As the Olympic coach, Jacket made changes to the way the team trained, especially for the relays. She instituted technical practices and while the athletes could still train with their individual coaches for individual events, she insisted they come together to train for team events.
“I think that’s what she was most respected for is because she assisted with all of these coaches who thought they knew better than she did on what would be the methodology for success,” Lawrence said. “And that’s training together and not in separate places with your own individual coach unless you were working on your individual event.
"And so, all of those where they really got the most medals and points really came in the relays and they credit her for having them do the work on the technical aspects of the relay before the events. So, she was a stickler for things, and she was not going to bend.”
The 1992 team, which included the likes of Jackie Joyner-Kersee, Gwen Torrance, Gail Devers and Evelyn Ashford, returned with four gold medals, three silver and three bronze, which at the time was the most hardware the women’s Olympic track team had garnered since 1956.
But the championship that meant to her the most was always the first championship the Prairie View Lady Panthers brought home.
“No one can recognize the impact of saying, ‘I’m standing in Prairie View and there’s nothing here. And I’m saying there should be something here for the young ladies to participate in athletics and I’m going to go ask if it’s okay if we can start a track team,'" Lawrence said. "And (the administration) said, ‘You can start one, but we have no money for you, we have no uniforms for you, we have nothing for you.’ And in a span of five years, you’re holding up a national championship banner.”
A few weeks ago, Carlotta and Lawrence attended the inauguration of the Prairie View A&M’s new president and Carlotta found herself taking in those banners in a different light.
“I’m 57, I’ve been in that gym 57-plus times, but something about that moment when I was kind of just able to just kind of take a look,” Carlotta said. “I took one glance, and I realized it was my aunt that caused these accolades to surround this entire gym, I was overwhelmed. I was brought to tears.”
For Carlotta and Lawrence, Jacket was not just a legendary coach. She was like a second mother. She played a role in bringing them together in a roundabout way, facilitating the circumstances that brought them into each other's space. In the final years of her life, Jacket was cared for by the two of them and she became Lawrence's family just as much as she was Carlotta's.
“She was my teacher as well as my wife’s aunt,” Lawrence said. “She had a massive impact on me just like she had on all the students that attended the school because she was just a light that you didn’t miss. If you went to Prairie View, everybody knew who Coach Jacket was. Even if she didn’t know you, you knew her. She didn’t facilitate the introduction, but she certainly orchestrated the life that we both lived. … I just happened to be fortunate enough to be in the same space at the same time.”

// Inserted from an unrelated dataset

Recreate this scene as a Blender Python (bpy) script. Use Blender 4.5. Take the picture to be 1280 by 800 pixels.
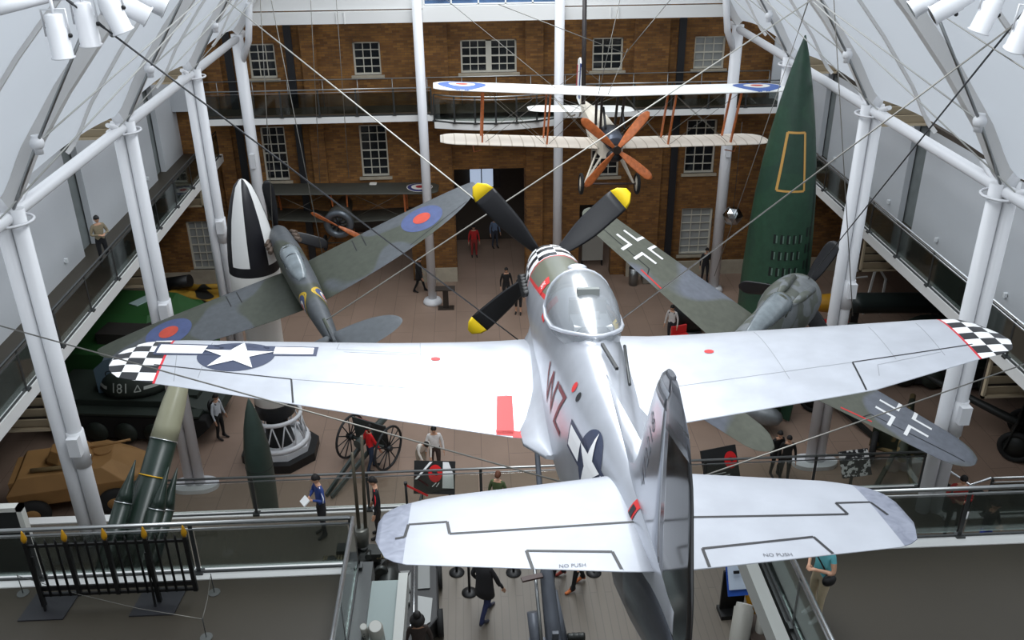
import bpy, bmesh, math, random
from mathutils import Vector, Matrix, Euler
from mathutils.bvhtree import BVHTree
random.seed(7)
for o in list(bpy.data.objects): bpy.data.objects.remove(o)
S = bpy.context.scene
COL = S.collection
PI = math.pi
# ---------------------------------------------------------------- camera, light, exposure
cam = bpy.data.objects.new('camera', bpy.data.cameras.new('camera')); COL.objects.link(cam); S.camera = cam
cam.data.sensor_width = 36; cam.data.lens = 1150/1280*36; cam.data.clip_start = .05; cam.data.clip_end = 300
def cam_matrix():
    F = 1150.; yv = 400+(F*F+(579-640)*(668-640))/573.
    Y = Vector((579-640, 573, -F)).normalized(); Z = -Vector((668-640, -(yv-400), -F)).normalized(); X = Y.cross(Z)
    R = Matrix((X, Y, Z))
    return Matrix.Translation((0, 0, 17.5)) @ R.to_4x4()
cam.matrix_world = cam_matrix()
W = bpy.data.worlds.new('world'); S.world = W; W.use_nodes = True
W.node_tree.nodes['Background'].inputs[0].default_value = (.86, .93, 1, 1)
W.node_tree.nodes['Background'].inputs[1].default_value = 1.3
def area(name, loc, rot, sx, sy, power, color=(1, 1, 1)):
    l = bpy.data.lights.new(name, 'AREA'); l.shape = 'RECTANGLE'; l.size = sx; l.size_y = sy; l.energy = power; l.color = color
    o = bpy.data.objects.new(name, l); COL.objects.link(o); o.location = loc; o.rotation_euler = rot; return o
area('skylight_daylight', (.9, 23, 21.5), (0, 0, 0), 5.5, 40, 6000, (.93, .97, 1))
S.view_settings.view_transform = 'Standard'; S.view_settings.look = 'None'; S.view_settings.gamma = 1
S.view_settings.use_curve_mapping = False; S.view_settings.exposure = -0.34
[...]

Jacket’s induction into the Texas Sports Hall of Fame means something more now than ever. Though Jacket never married or had children, she was the matriarch in a way. Carlotta noted that the family she left behind has a new appreciation for everything she did and the ways she carried them.
“What’s paramount to me that she’s receiving this award at this dispensation in time is that she has a host of nieces and nephews, great and great-great, that have an opportunity to really witness how great she really was,” Carlotta said. “I’m just thankful to be able to see even after she has transitioned to the best life, her legacy and the great things that she has done for so many people is still being appreciated by a new generation of people.”